2. Dava konusu İzmir ili, ... ilçesi,... 3200 parsel sayılı taşınmazın 05.02.1966 tarihinde tapulama ile dava dışı Mehmet Saka adına tescil edildiği, davacının 31.08.1979 tarihinde 709/13300 pay satın alarak malik olduğu ve yenileme çalışmaları sonucu 1302 ada 13 parsel numarasını aldığı, taşınmazın tapu kaydında kıyı kenar çizgisinde kaldığına dair bir şerh bulunmadığı gibi Çevre ve Şehircilik İl Müdürlüğünün 16.03.2021 tarihli yazısı ile bilirkişi raporu uyarınca dava konusu taşınmazın, ilgili idare tarafından onaylanmış ya da hükmen kesinleşmiş kıyı kenar çizgisinin bulunmadığı tespit edilmekle 4721 sayılı Kanun'un 1007 nci maddesi koşulları oluşmadığından davanın reddine karar verilmesi yerindedir.

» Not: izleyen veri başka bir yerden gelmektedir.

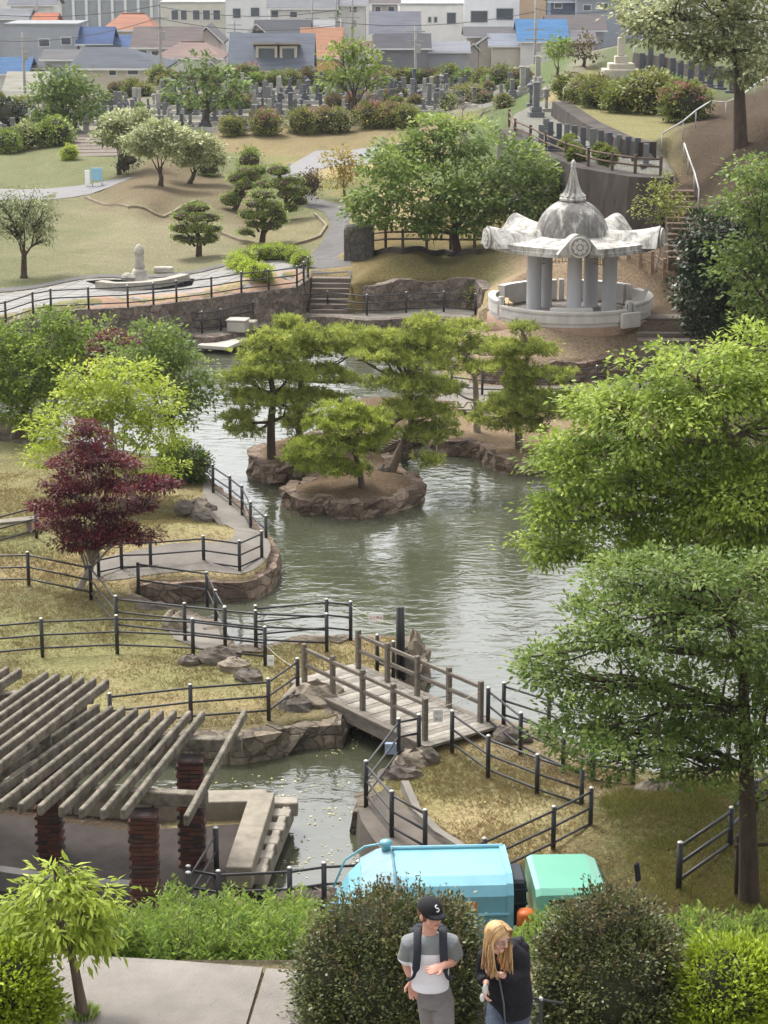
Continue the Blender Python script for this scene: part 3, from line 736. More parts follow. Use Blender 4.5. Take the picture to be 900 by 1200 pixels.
# ================================================================== FAR WALLS AND STAIRS
def sub(l, z): return [P(a, b, z) for a, b in l]
wallstrip('stone_wall', sub([(-200, 408), (-60, 391), (7, 380.5), (39, 369.5), (60, 365.5), (104, 363.5), (150, 361.5), (180, 358.5), (207, 355.5), (248, 350.5), (283, 344.5), (315, 341.5), (348, 337.5), (361, 329), (365, 325)], 1.4), -.1, 1.44, .3, st_wall, 'grey rubble retaining wall under the round plaza on the far bank', 'stone wall', jitter=.03, side=1)
wallstrip('stone_wall', sub([(411, 332), (440, 334), (466, 331), (500, 329), (527, 328), (560, 330), (570, 340)], 1.3), -.1, lambda p: 1.36 + .1 * math.sin(p.x * 2), .35, st_wall, 'brown rubble retaining wall right of the stairs under the green tree bank', 'stone wall', jitter=.06, side=1, seed=8, inset=.18)
wallstrip('stone_wall', sub([(552, 412), (570, 424), (600, 428), (650, 426), (700, 422), (760, 418), (860, 420)], .8), -.1, lambda p: .86 + .06 * math.sin(p.x * 3), .4, st_isl, 'jagged brown stone wall holding the pavilion mound above the lower path', 'stone wall', jitter=.1, side=1, seed=9, inset=.18)
def stairs(label, a, b, w, n, m, name='stone_stairs', side_wall=None):
    """a = bottom middle, b = top middle"""
    d = Vector((b.x - a.x, b.y - a.y, 0)); L = d.length; d.normalize(); ang = math.atan2(d.y, d.x)
    t = thing(name, label, 'stairs', a)
    for i in range(n):
        c0 = L * i / n; z1 = a.z + (b.z - a.z) * (i + 1) / n
        c = a + d * (c0 + L / n * .5 + .15); zb = min(a.z, z1 - .5) - .1
        MB().box((c.x, c.y, (z1 + zb) / 2), (L / n + .3 - .004 * i % 3, w, z1 - zb), rz=ang, bev=.015).build('step', m, t)
    return t
stairm = mat('stair_stone', srgb(112, 102, 92), .9, .2, 3, .4, 20)
stairs('seven dark stone steps from the promenade up to the plaza', P(385, 368, 0), P(389, 325, 1.4), 1.85, 7, stairm)
soilstair = mat('timber_stair', srgb(96, 80, 66), .95, .2, 3, .4, 20)
stairs('long flight of earth and timber steps up the hillside behind the pavilion', Vector((P(800, 292, 4.0).x, 92.5, 3.5)), Vector((P(804, 237, 5.6).x, 98.5, 5.9)), 1.3, 13, soilstair)
stairs('broad stone steps beside the pavilion terrace under the dark evergreen', Vector((P(775, 395, 1.3).x, 84.6, 1.0)), Vector((P(770, 366, 1.9).x, 88.2, 1.9)), 2.2, 5, stairm)
concwall = mat('dark_stained_concrete', srgb(68, 61, 56), .92, .45, .8, .3, 12, stretch=(1, 1, .4))
wallstrip('retaining_wall', [Vector((p.x, p.y - .05, 0)) for p in T1[:6]], lambda p: 1.6, 6.46, .8, concwall, 'tall dark stained concrete retaining wall curving under the hillside graves', 'retaining wall', jitter=.01, side=1, inset=.5)
wallstrip('retaining_wall', [Vector((p.x, p.y - .03, 0)) for p in T2[:4]] , 6.2, 7.26, .6, concwall, 'low dark concrete wall behind the lower row of hillside graves', 'retaining wall', jitter=.01, side=1, inset=.4)
wl3 = [G(a, b) for a, b in [(742, 74), (780, 80), (820, 90), (862, 100)]]
wallstrip('retaining_wall', wl3, lambda p: hz(p.x, p.y) - .5, lambda p: hz(p.x, p.y) + .7, .2, concwall, 'concrete wall behind the upper row of hillside graves', 'retaining wall', jitter=.01, side=1)
# brown timber fences on the hill and by the pavilion
brown = mat('brown_timber', srgb(96, 80, 68), .85, .2, 4, .2)
redbrown = mat('faded_brown_timber', srgb(150, 128, 108), .85, .15, 4, .2)
tf = smooth_poly([P(a, b, 6.4) for a, b in [(597, 148), (604, 160), (622, 168), (640, 178), (664, 188), (690, 197), (718, 202), (745, 206), (775, 208)]], 1, False)
fence('dark brown timber rail fence round the edge of the hillside graves', [Vector((p.x, p.y + .3, 6.4)) for p in tf], h=.95, rails=(.8, .45), r=.07, rr=.05, m=brown, cap=False, square=True, cat='fence', name='timber_fence', group='brown timber fences')
fence('faded brown timber fence on the slope right behind the pavilion', [G(a, b) for a, b in [(722, 302), (736, 306), (750, 312), (764, 320), (778, 329), (790, 336)]], h=.95, rails=(.8, .42), r=.075, rr=.05, m=redbrown, cap=False, square=True, name='timber_fence', group='brown timber fences')
fence('dark brown timber rail fence under the spreading green tree', [G(a, b) for a, b in [(432, 294), (452, 292), (472, 292), (500, 292), (528, 293), (556, 293), (600, 292)]], h=1.0, rails=(.85, .5), r=.07, rr=.055, m=brown, cap=False, square=True, name='timber_fence', group='brown timber fences')
pr = G(421, 304)
mb = MB(); mb.box((pr.x, pr.y, pr.z + .75), (1.5, 1.5, 1.9), bev=.12)
o = mb.build('stone_pier', stonemat('pier_stone', srgb(84, 80, 76), srgb(128, 122, 112), srgb(48, 46, 44), 1.6, stretch=(1, 1, .5)), loc=pr); tag(o, 'squat dark stone pier at the bend of the asphalt path', 'stone pier')
wallstrip('stone_wall', [G(432, 300), G(470, 298), G(520, 298), G(560, 299)], lambda p: hz(p.x, p.y) - .3, lambda p: hz(p.x, p.y) + .25, .2, concwall, 'low dark wall under the spreading green tree', 'stone wall', jitter=.03)
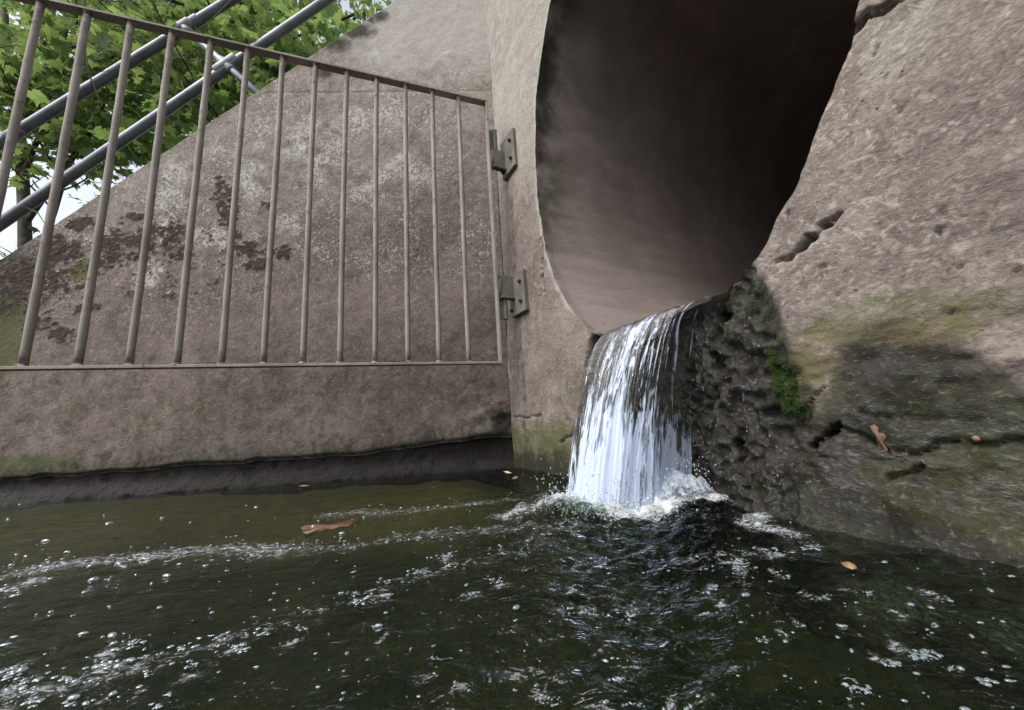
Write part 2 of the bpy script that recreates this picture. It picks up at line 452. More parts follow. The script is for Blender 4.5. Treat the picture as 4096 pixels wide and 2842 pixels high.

3. Temyizen incelenen karar, tarafların karşılıklı iddia ve savunmalarına, dayandıkları belgelere, uyuşmazlığa uygulanması gereken hukuk kuralları ile hukuki ilişkinin nitelendirilmesine, dava şartlarına, yargılama ve ispat kuralları ile kararda belirtilen gerekçelere göre usul ve kanuna uygun olup, temyiz dilekçesinde ileri sürülen nedenler kararın bozulmasını gerektirecek nitelikte görülmemiştir.
VI. KARAR
Açıklanan sebeplerle;
Davacı vekilinin yerinde görülmeyen tüm temyiz itirazlarının reddi ile usul ve kanuna uygun Bölge Adliye Mahkemesi kararının 6100 sayılı Kanun’un 370 inci maddesinin birinci fıkrası uyarınca ONANMASINA,
Davacıdan peşin alınan temyiz harcının Hazineye irat kaydedilmesine,
Dosyanın İlk Derece Mahkemesine, kararın bir örneğinin Bölge Adliye Mahkemesine gönderilmesine,
21.03.2024 tarihinde oy birliğiyle karar verildi.